Task directions: Print the entire listing. Each line must match the original exactly.

%%

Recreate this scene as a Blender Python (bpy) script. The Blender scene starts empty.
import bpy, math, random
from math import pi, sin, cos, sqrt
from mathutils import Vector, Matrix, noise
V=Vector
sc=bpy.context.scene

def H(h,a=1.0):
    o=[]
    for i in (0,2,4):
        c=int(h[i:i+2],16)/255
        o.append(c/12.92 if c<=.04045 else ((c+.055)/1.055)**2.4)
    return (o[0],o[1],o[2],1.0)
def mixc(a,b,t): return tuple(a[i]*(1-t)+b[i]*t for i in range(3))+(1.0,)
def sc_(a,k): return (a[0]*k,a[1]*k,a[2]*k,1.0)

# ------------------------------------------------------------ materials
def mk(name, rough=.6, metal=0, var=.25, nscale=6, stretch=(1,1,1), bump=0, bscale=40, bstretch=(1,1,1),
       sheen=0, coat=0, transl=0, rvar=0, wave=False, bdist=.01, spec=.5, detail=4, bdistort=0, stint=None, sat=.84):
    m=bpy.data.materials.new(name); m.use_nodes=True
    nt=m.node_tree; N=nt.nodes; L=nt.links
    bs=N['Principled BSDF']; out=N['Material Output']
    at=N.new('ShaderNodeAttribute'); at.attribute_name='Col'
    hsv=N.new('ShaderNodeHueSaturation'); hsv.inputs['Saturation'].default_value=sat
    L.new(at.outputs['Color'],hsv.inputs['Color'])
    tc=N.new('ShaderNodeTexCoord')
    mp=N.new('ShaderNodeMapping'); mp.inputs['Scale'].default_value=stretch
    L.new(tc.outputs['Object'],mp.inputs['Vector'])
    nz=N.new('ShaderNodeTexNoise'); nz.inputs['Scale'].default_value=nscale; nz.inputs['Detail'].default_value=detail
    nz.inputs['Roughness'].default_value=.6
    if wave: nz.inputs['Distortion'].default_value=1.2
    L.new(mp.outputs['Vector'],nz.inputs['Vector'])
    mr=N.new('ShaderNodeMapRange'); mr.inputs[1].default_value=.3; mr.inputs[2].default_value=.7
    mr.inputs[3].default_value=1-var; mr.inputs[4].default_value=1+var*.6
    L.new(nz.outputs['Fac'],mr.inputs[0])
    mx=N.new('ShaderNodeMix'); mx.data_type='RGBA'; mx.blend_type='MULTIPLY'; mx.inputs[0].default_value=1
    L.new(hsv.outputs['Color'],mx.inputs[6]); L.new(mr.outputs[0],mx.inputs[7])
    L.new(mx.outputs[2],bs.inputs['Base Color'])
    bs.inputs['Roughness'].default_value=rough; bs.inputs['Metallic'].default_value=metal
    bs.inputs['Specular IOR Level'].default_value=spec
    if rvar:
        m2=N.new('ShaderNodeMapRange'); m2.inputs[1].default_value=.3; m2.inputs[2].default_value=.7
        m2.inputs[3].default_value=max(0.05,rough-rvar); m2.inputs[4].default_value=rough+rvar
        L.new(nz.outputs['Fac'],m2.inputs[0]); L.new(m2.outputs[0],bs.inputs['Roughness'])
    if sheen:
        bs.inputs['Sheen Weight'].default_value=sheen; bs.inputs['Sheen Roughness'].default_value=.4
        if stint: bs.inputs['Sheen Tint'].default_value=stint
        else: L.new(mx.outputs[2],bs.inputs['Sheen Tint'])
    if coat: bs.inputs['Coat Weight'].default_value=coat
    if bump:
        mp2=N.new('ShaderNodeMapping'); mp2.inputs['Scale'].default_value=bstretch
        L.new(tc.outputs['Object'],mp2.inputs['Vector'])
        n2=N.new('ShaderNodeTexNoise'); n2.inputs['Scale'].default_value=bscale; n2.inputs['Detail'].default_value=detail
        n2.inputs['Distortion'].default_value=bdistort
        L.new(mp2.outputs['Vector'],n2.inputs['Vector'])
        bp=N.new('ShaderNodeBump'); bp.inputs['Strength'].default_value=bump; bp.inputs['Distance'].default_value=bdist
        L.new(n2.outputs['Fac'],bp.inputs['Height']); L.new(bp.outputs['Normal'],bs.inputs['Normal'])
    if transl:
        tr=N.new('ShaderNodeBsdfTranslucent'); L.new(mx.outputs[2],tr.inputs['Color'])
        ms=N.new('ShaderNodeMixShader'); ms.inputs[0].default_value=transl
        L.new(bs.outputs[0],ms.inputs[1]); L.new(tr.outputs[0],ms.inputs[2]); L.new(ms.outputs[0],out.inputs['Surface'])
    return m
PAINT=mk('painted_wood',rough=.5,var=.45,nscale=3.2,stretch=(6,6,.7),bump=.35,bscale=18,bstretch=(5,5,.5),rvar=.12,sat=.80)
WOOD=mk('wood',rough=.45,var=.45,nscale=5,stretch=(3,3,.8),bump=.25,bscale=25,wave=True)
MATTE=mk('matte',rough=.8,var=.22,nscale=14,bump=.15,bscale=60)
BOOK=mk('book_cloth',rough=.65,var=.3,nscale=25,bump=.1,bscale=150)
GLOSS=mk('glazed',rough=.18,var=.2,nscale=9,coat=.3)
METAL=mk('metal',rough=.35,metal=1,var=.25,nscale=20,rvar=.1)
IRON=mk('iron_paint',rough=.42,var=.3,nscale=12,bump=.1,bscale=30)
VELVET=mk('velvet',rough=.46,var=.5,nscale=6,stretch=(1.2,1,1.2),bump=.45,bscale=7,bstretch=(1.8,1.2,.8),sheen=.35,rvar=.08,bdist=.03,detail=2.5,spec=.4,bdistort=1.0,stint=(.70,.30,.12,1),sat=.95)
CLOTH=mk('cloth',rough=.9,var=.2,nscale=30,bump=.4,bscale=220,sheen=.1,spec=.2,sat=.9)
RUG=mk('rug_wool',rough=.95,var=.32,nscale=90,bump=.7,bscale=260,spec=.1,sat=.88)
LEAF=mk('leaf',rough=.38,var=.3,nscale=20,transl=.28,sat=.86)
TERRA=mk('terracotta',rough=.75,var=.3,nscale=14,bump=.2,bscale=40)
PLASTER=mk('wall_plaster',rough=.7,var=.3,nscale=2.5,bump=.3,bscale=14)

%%

Full response:
Recreate this scene as a Blender Python (bpy) script. The Blender scene starts empty.
import bpy, math, random
from math import pi, sin, cos, sqrt
from mathutils import Vector, Matrix, noise
V=Vector
sc=bpy.context.scene

def H(h,a=1.0):
    o=[]
    for i in (0,2,4):
        c=int(h[i:i+2],16)/255
        o.append(c/12.92 if c<=.04045 else ((c+.055)/1.055)**2.4)
    return (o[0],o[1],o[2],1.0)
def mixc(a,b,t): return tuple(a[i]*(1-t)+b[i]*t for i in range(3))+(1.0,)
def sc_(a,k): return (a[0]*k,a[1]*k,a[2]*k,1.0)

# ------------------------------------------------------------ materials
def mk(name, rough=.6, metal=0, var=.25, nscale=6, stretch=(1,1,1), bump=0, bscale=40, bstretch=(1,1,1),
       sheen=0, coat=0, transl=0, rvar=0, wave=False, bdist=.01, spec=.5, detail=4, bdistort=0, stint=None, sat=.84):
    m=bpy.data.materials.new(name); m.use_nodes=True
    nt=m.node_tree; N=nt.nodes; L=nt.links
    bs=N['Principled BSDF']; out=N['Material Output']
    at=N.new('ShaderNodeAttribute'); at.attribute_name='Col'
    hsv=N.new('ShaderNodeHueSaturation'); hsv.inputs['Saturation'].default_value=sat
    L.new(at.outputs['Color'],hsv.inputs['Color'])
    tc=N.new('ShaderNodeTexCoord')
    mp=N.new('ShaderNodeMapping'); mp.inputs['Scale'].default_value=stretch
    L.new(tc.outputs['Object'],mp.inputs['Vector'])
    nz=N.new('ShaderNodeTexNoise'); nz.inputs['Scale'].default_value=nscale; nz.inputs['Detail'].default_value=detail
    nz.inputs['Roughness'].default_value=.6
    if wave: nz.inputs['Distortion'].default_value=1.2
    L.new(mp.outputs['Vector'],nz.inputs['Vector'])
    mr=N.new('ShaderNodeMapRange'); mr.inputs[1].default_value=.3; mr.inputs[2].default_value=.7
    mr.inputs[3].default_value=1-var; mr.inputs[4].default_value=1+var*.6
    L.new(nz.outputs['Fac'],mr.inputs[0])
    mx=N.new('ShaderNodeMix'); mx.data_type='RGBA'; mx.blend_type='MULTIPLY'; mx.inputs[0].default_value=1
    L.new(hsv.outputs['Color'],mx.inputs[6]); L.new(mr.outputs[0],mx.inputs[7])
    L.new(mx.outputs[2],bs.inputs['Base Color'])
    bs.inputs['Roughness'].default_value=rough; bs.inputs['Metallic'].default_value=metal
    bs.inputs['Specular IOR Level'].default_value=spec
    if rvar:
        m2=N.new('ShaderNodeMapRange'); m2.inputs[1].default_value=.3; m2.inputs[2].default_value=.7
        m2.inputs[3].default_value=max(0.05,rough-rvar); m2.inputs[4].default_value=rough+rvar
        L.new(nz.outputs['Fac'],m2.inputs[0]); L.new(m2.outputs[0],bs.inputs['Roughness'])
    if sheen:
        bs.inputs['Sheen Weight'].default_value=sheen; bs.inputs['Sheen Roughness'].default_value=.4
        if stint: bs.inputs['Sheen Tint'].default_value=stint
        else: L.new(mx.outputs[2],bs.inputs['Sheen Tint'])
    if coat: bs.inputs['Coat Weight'].default_value=coat
    if bump:
        mp2=N.new('ShaderNodeMapping'); mp2.inputs['Scale'].default_value=bstretch
        L.new(tc.outputs['Object'],mp2.inputs['Vector'])
        n2=N.new('ShaderNodeTexNoise'); n2.inputs['Scale'].default_value=bscale; n2.inputs['Detail'].default_value=detail
        n2.inputs['Distortion'].default_value=bdistort
        L.new(mp2.outputs['Vector'],n2.inputs['Vector'])
        bp=N.new('ShaderNodeBump'); bp.inputs['Strength'].default_value=bump; bp.inputs['Distance'].default_value=bdist
        L.new(n2.outputs['Fac'],bp.inputs['Height']); L.new(bp.outputs['Normal'],bs.inputs['Normal'])
    if transl:
        tr=N.new('ShaderNodeBsdfTranslucent'); L.new(mx.outputs[2],tr.inputs['Color'])
        ms=N.new('ShaderNodeMixShader'); ms.inputs[0].default_value=transl
        L.new(bs.outputs[0],ms.inputs[1]); L.new(tr.outputs[0],ms.inputs[2]); L.new(ms.outputs[0],out.inputs['Surface'])
    return m
PAINT=mk('painted_wood',rough=.5,var=.45,nscale=3.2,stretch=(6,6,.7),bump=.35,bscale=18,bstretch=(5,5,.5),rvar=.12,sat=.80)
WOOD=mk('wood',rough=.45,var=.45,nscale=5,stretch=(3,3,.8),bump=.25,bscale=25,wave=True)
MATTE=mk('matte',rough=.8,var=.22,nscale=14,bump=.15,bscale=60)
BOOK=mk('book_cloth',rough=.65,var=.3,nscale=25,bump=.1,bscale=150)
GLOSS=mk('glazed',rough=.18,var=.2,nscale=9,coat=.3)
METAL=mk('metal',rough=.35,metal=1,var=.25,nscale=20,rvar=.1)
IRON=mk('iron_paint',rough=.42,var=.3,nscale=12,bump=.1,bscale=30)
VELVET=mk('velvet',rough=.46,var=.5,nscale=6,stretch=(1.2,1,1.2),bump=.45,bscale=7,bstretch=(1.8,1.2,.8),sheen=.35,rvar=.08,bdist=.03,detail=2.5,spec=.4,bdistort=1.0,stint=(.70,.30,.12,1),sat=.95)
CLOTH=mk('cloth',rough=.9,var=.2,nscale=30,bump=.4,bscale=220,sheen=.1,spec=.2,sat=.9)
RUG=mk('rug_wool',rough=.95,var=.32,nscale=90,bump=.7,bscale=260,spec=.1,sat=.88)
LEAF=mk('leaf',rough=.38,var=.3,nscale=20,transl=.28,sat=.86)
TERRA=mk('terracotta',rough=.75,var=.3,nscale=14,bump=.2,bscale=40)
PLASTER=mk('wall_plaster',rough=.7,var=.3,nscale=2.5,bump=.3,bscale=14)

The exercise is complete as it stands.